Scott Carrino called me this morning and told me his landlord was insisting that the “For Sale By Owner” signs he took down be put up again, and he agreed. He asked me to return one of the signs I brought home as a souvenir, and I did. The signs will be put up again today.
There was great relief in the town over the weekend that the signs were gone.
Last week, the Round House was closed for the Labor Day week – a holiday – and when the signs went up in the cafe windows, many people in town assumed the cafe had gone out of business. I took the signs down, sparking some praise and disagreement.
Scott relayed the landlord’s request that I apologize for removing the signs.
The taking down of the sign seemed the right thing to do for me, and I do not regret it.
I accomplished several things that I wanted to accomplish.
One, when the signs go back up today, at least passersby and patrons will see that the cafe is open, the rumor was all over the place last week that it had closed. This seemed to me an aggressive and unthinking, if not hostile, thing to do to an established business. I wanted to protest it.
Secondly, I did it, not Scott, and that will make life simpler for him.
And then, I called attention to the importance of the cafe, and the need to think about it and support it. It is in peril.
Any number of local merchants and people messaged me to thank me for taking the sign down and writing about it, not only were the signs ugly and intrusive, they said, but they were damaging to all of the businesses on Main street in that they suggested another empty business had failed and another storefront would soon be empty in our town.
They all said they could not speak publicly.
In addition, I called attention to the ongoing crowdsourcing campaign to help raise money for the Round House so that they can buy the building, currently listed for sale (going into the 10th year) for $250,000. The Round House is a symbol of community here, and elsewhere, people from all over the country have donated more than $60,000 to help the cafe keep it’s building.
Scott and Lisa Carrino and their landlord are entering into negotiations for the property, and while I do understand that it is not my business, I am puzzled by the logic of putting these tacky and invasive signs in the cafe window while negotiations get underway. I cannot fathom how it helps either side to be suggesting that the cafe is going out of business or might have its building sold out from under it.
It is difficult for me to believe that a building on the market for nine years on and offline will suddenly sell because a hardware-store For Sale sign is suddenly up in the window.
But that is for others to deal with. The landlord has every right to put his building up for sale, and every right to ask what he wants. I regret that he did not have the sensitivity to put his signs in a different place on the building, or put up different kinds of signs, or better yet, wait and see what the outcome of the negotiations are. Seems like bullying to me. ( I guess this doesn’t sound like much of an apology.)
A number of people in town – many, I am sure – disagreed with my decision to take the signs down, they thought it was wrong.
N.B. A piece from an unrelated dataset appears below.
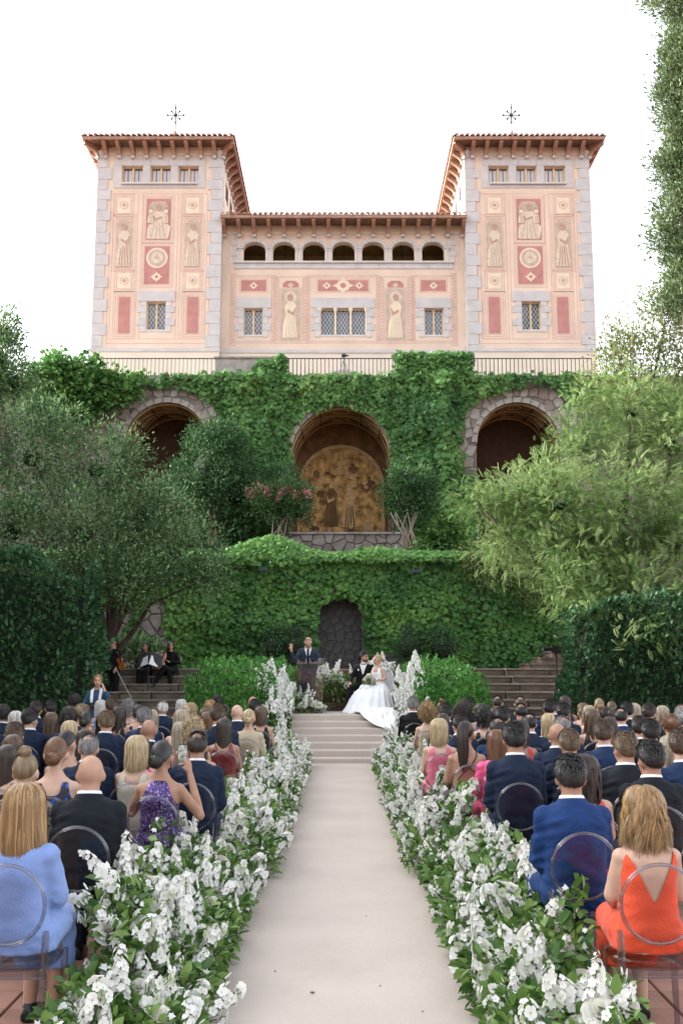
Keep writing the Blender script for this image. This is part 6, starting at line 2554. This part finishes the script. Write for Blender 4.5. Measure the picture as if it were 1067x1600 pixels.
for gi, (x, d, sc, sex, st, hc, outfit, col) in enumerate(rows_):
    rr = random.Random(gi * 7 + 3)
    side = 'left' if x < 0 else 'right'
    row = int((d - 4.6) / .98)
    seat = 1 + sum(1 for q in rows_ if (q[0] < 0) == (x < 0) and int((q[1] - 4.6) / .98) == row and abs(q[0]) < abs(x))
    who = 'man' if sex == 'M' else 'woman'
    hairw = 'bald' if st == 'bald' else STYLEW[st].format(HAIRW[hc])
    cw = CLOTHW[col] + (' suit' if outfit == 'suit' else ' dress')
    lab = f'bald man, {cw}' if st == 'bald' else f'{who}, {hairw}, {cw}'
    lab += f', {side} block, {ORD[row]} row from rear'
    if lab in seen_labels: lab += f', {ORD[seat - 1]} seat'
    seen_labels[lab] = 1
    root = empty('person', (x, d, .46 - .46 * sc), R(rr.uniform(-5, 5)))
    root.scale = (sc, sc, sc)
    tag(root, lab, 'person', 'wedding guests')
    yaw = rr.choice((0, 0, 0, 24, -24)) if d > 6.3 else 0
    if outfit == 'phone':
        body, pose = PHONE_BODY, PHONE_POSE
        yaw = -8
    else:
        body, pose = BODIES[(sex, yaw)], POSES[(sex, yaw)]
    skin = SKINS[2] if outfit in ('phone', 'strappy') else rr.choice(SKINS)
    link_mesh('body', body, root, skin)
    if st != 'bald':
        h = link_mesh('hair', get_hair(st, 0), root, hair_mat(hc), pose.head, (0, 0, R(yaw)))
        f = 1.0 if sex == 'M' else .95
        h.scale = (f, f, f)
    if outfit == 'suit':
        link_mesh('jacket', JACKET, root, suit(col))
        link_mesh('jacket_collar', COLLAR, root, suit(col))
        link_mesh('shirt_collar', SHIRTC, root, M_shirt)
        link_mesh('trousers', TROUSERS, root, suit(col))
    else:
        link_mesh('dress', DRESSES[outfit], root, cloth(col))
        if outfit == 'strappy': link_mesh('straps', STRAPS, root, cloth(col))
        elif col == 'darkred': link_mesh('straps', THIN, root, cloth(col))
    for sm in SHOES[sex]: link_mesh('shoe', sm, root, M_shoe)
    ch = CHAIR if not used_chair else copy_tree(CHAIR)
    used_chair = True
    ch.location = (x, d + .03, 0)
    ch.rotation_euler = (0, 0, R(rr.uniform(-4, 4)))
    tag(ch, f'clear oval-backed chair, {side} block, {ORD[row]} row from rear, {ORD[seat - 1]} seat from aisle', 'chair', 'clear chairs of the guests')
    if outfit == 'phone':
        ph = empty('mobile_phone', (x + .105 * sc, d + .305, root.location.z + 1.075 * sc))
        tag(ph, 'dark mobile phone held up by the woman in purple sequins', 'phone')
        MB().box(-.037, .037, -.004, .004, -.02, .14).build('case', M_shoe, ph)
        MB().box(-.034, .034, -.0055, -.0045, -.015, .135).build('screen', mat('phone_screen', (.10, .16, .09), .1, .6, 30, color2=(.45, .47, .42)), ph)

# ------------------------------------------------------------------ the people on stage and the musicians
M_eye = mat('eye_dark', (.02, .015, .012), .2)
M_lip = mat('lip', (.36, .12, .10), .5)


def beard_mesh(p):
    c, H_ = p.head, p.HR
    mb = MB()
    for (cc, rad) in (((0, .024, -.046), (.062, .071, .074)), ((0, .048, -.084), (.036, .035, .030))):
        mb.ell(c + H_ @ Vector(cc), rad, H_, 18, 14)
    Hi = H_.inverted()

    def keep(q):
        l = Hi @ (q - c)
        return l.z < -.060 + max(0, .05 - l.y) * .55 and l.y > -.012 and not (abs(l.x) < .018 and -.066 < l.z < -.052)
    return remesh(mb, .009, 2, keep, 'beard')


def face(root, p, hairc='black', glasses=False):
    c, H_ = p.head, p.HR
    f = 1.0 if p.sex == 'M' else .94
    def L(x, y, z): return c + H_ @ Vector((x * f, y * f, z * f))
    for s in (-1, 1):
        MB().ell(L(s * .031, .077, .006), (.012, .008, .007), H_, 8, 6).build('eye', M_eye, root, smooth=True)
        MB().tube([L(s * .014, .086, .026), L(s * .032, .086, .031), L(s * .050, .074, .025)], [.004, .005, .003], 5).build('eyebrow', hair_mat(hairc), root)
    MB().tube([L(-.022, .086, -.058), L(0, .093, -.056), L(.022, .086, -.058)], [.003, .0055, .003], 5).build('mouth', M_lip, root)
    if glasses:
        mb = MB()
        for s in (-1, 1):
            mb.tube([L(s * .033 + .021 * math.cos(a), .094, .005 + .017 * math.sin(a)) for a in [2 * math.pi * k / 12 for k in range(13)]], .0025, 5)
            mb.tube([L(s * .054, .092, .008), L(s * .074, .0, .006)], .0025, 5)
        mb.tube([L(-.012, .096, .008), L(.012, .096, .008)], .0025, 5)
        mb.build('glasses', M_eye, root)


def figure(label, loc, rz, p, sc=1.0, skin=0, hair=None, hairc=None, jacket=None, trousers=None, dress=None, shirt=False, tie=None, voxel=.011, curl=(.35, .35), spread=.14, glasses=False, beard=None, facec='black', top=None):
    root = empty('person', loc, R(rz))
    root.scale = (sc,) * 3
    tag(root, label, 'person')
    link_mesh('body', body_mesh(p, voxel, curl=curl, spread=spread), root, SKINS[skin])
    if hair:
        yaw = p.HR.to_euler()
        h = link_mesh('hair', get_hair(hair, 0), root, hair_mat(hairc), p.head, yaw)
        h.scale = ((1.0 if p.sex == 'M' else .95),) * 3
    if jacket:
        link_mesh('jacket', jacket_mesh(p, vneck=shirt, voxel=.016), root, jacket)
        link_mesh('jacket_collar', collar_mesh(p, .090, .070, 1.012 if p.sex == 'M' else .965, 1.058 if p.sex == 'M' else 1.0, front_open=.9 if shirt else .0), root, jacket)
    if shirt:
        mb = MB()
        add_torso(mb, p, .011, 1.06)
        Ui = p.U.inverted()
        link_mesh('shirt', remesh(mb, .014, 3, lambda c: .6 < (Ui @ c).z < 1.035, 'shirt'), root, M_shirt)
        link_mesh('shirt_collar', collar_mesh(p, .072, .064, 1.030, 1.076, front_open=.12), root, M_shirt)
    if tie == 'bow':
        mb = MB()
        for s in (-1, 1):
            mb.add([p.U @ Vector(q) for q in ((0, .078, 1.030), (s * .05, .074, 1.052), (s * .055, .070, 1.030), (s * .05, .072, 1.006), (s * .03, .092, 1.03))], [(0, 1, 4), (1, 2, 4), (2, 3, 4), (3, 0, 4)])
        mb.ell(p.U @ Vector((0, .088, 1.03)), (.012, .010, .013), None, 8, 6)
        mb.build('bow_tie', M_shoe, root)
    elif tie:
        pts = [(-.016, .086, 1.040), (.016, .086, 1.040), (.022, .108, .93), (.032, .125, .76), (0, .125, .73), (-.032, .125, .76), (-.022, .108, .93)]
        pr = [p.U @ Vector((q[0], q[1] + .012, q[2])) for q in pts]
        bk = [p.U @ Vector((q[0], q[1] - .002, q[2])) for q in pts]
        n = len(pts)
        MB().add(pr + bk, [tuple(range(n)), tuple(range(2 * n - 1, n - 1, -1))] + [(i, (i + 1) % n, n + (i + 1) % n, n + i) for i in range(n)]).build('tie', tie, root)
    if trousers: link_mesh('trousers', trousers_mesh(p), root, trousers)
    if dress: link_mesh('dress', dress_mesh(p, dress[0]), root, dress[1])
    for sm in shoes_mesh(p): link_mesh('shoe', sm, root, M_shoe)
    if beard: link_mesh('beard', beard_mesh(p), root, hair_mat(beard))
    face(root, p, facec, glasses)
    return root


V3 = Vector
# the speaker at the clear lectern
pc = Pose('M', stand=True, lean=10, pitch=-26, yaw=-6, arms=[(V3((-.29, .06, 1.10)), V3((-.17, .30, 1.12)), V3((.2, 1, -.2))), (V3((.33, .10, 1.12)), V3((.38, .20, 1.38)), V3((.05, .12, 1)))])
figure('bald bearded man in grey-blue suit speaking at the lectern, one hand raised', (-.74, 22.42, Z_LAND), 180, pc, .97, 0, None, None, suit('greyblue'), suit('navy'), shirt=True, tie=suit('navy'), glasses=True, curl=(.4, .15), spread=.25)
lec = empty('acrylic_lectern', (-.66, 21.95, Z_LAND))
tag(lec, 'clear acrylic lectern in front of the speaker', 'lectern')
A_lec = acrylic_mat('lectern_acrylic', (.93, .95, .95), .05)
MB().box(-.25, .25, -.16, -.148, 0, 1.02).build('front_panel', A_lec, lec)
for s in (-1, 1):
    MB().box(s * .25 - .006, s * .25 + .006, -.146, .16, 0, 1.02).build('side_panel', A_edge, lec)
MB().add([(-.30, -.22, 1.03), (.30, -.22, 1.03), (.30, .20, 1.16), (-.30, .20, 1.16), (-.30, -.22, 1.045), (.30, -.22, 1.045), (.30, .20, 1.175), (-.30, .20, 1.175)],
         [(0, 3, 2, 1), (4, 5, 6, 7), (0, 1, 5, 4), (1, 2, 6, 5), (2, 3, 7, 6), (3, 0, 4, 7)]).build('reading_top', A_edge, lec)
MB().box(-.28, .28, -.18, .18, -.0, .02).build('foot_plate', A_lec, lec)
mic = empty('microphone', (-.70, 22.05, Z_LAND + 1.15))
tag(mic, 'thin gooseneck microphone on the lectern', 'microphone')
MB().tube([(0, 0, 0), (-.02, .0, .12), (-.01, .06, .24)], .006, 6).build('gooseneck', M_iron, mic)
MB().ell((-.01, .075, .265), (.016, .02, .02), None, 8, 6).build('capsule', M_iron, mic)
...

I respect their feelings, but I am comfortable with mine. These kinds of things are personal, I do not see the world in a black-and-white way. I’m not running for mayor, seeking approval, eager to argue my positions with others. They aren’t me, they weren’t there, they have not seen and heard what I have seen and heard.
I have no idea if I am right or wrong, I make the best decisions I can, look in the mirror, and see if I like myself. Today, I do.
I don’t take polls or count votes, if people wish to talk to me about it they know where to find me.
This isn’t exactly Watergate, me and the signs are not going into the history books. I am not Martin Luther King standing at the bridge, or a soldier fighting in the mountains of Afghanistan. There are real issues out there in the country. Perspective matters.
The signs came down and I think that was helpful to the cafe last week, the signs are going back up and Scott and his landlord will take it from here. I don’t think history will record this as a seminal conflict or act of civil disobedience.
I will be honest, I completely understand why Scott is putting those signs up, and I will support him in any way he asks – he is a good friend. But I confess – and I am sure he knows it – that I am sorry to hear it, I wish he gave his landlord a different response. I imagine he had no choice.
This, I suppose, is why I am not running a cafe, selling properties, working in business. I hope the cafe stays in our community, we need it – small towns and villages all over America need it.
I will say to the landlord that I am, in fact sorry that he demanded that the signs go back up.
Sometimes you have to follow your heart, not your brain. Sometimes you just have to take a stand, large or small.
I looked in the mirror this morning, and I smiled. I had no reasons to hate myself.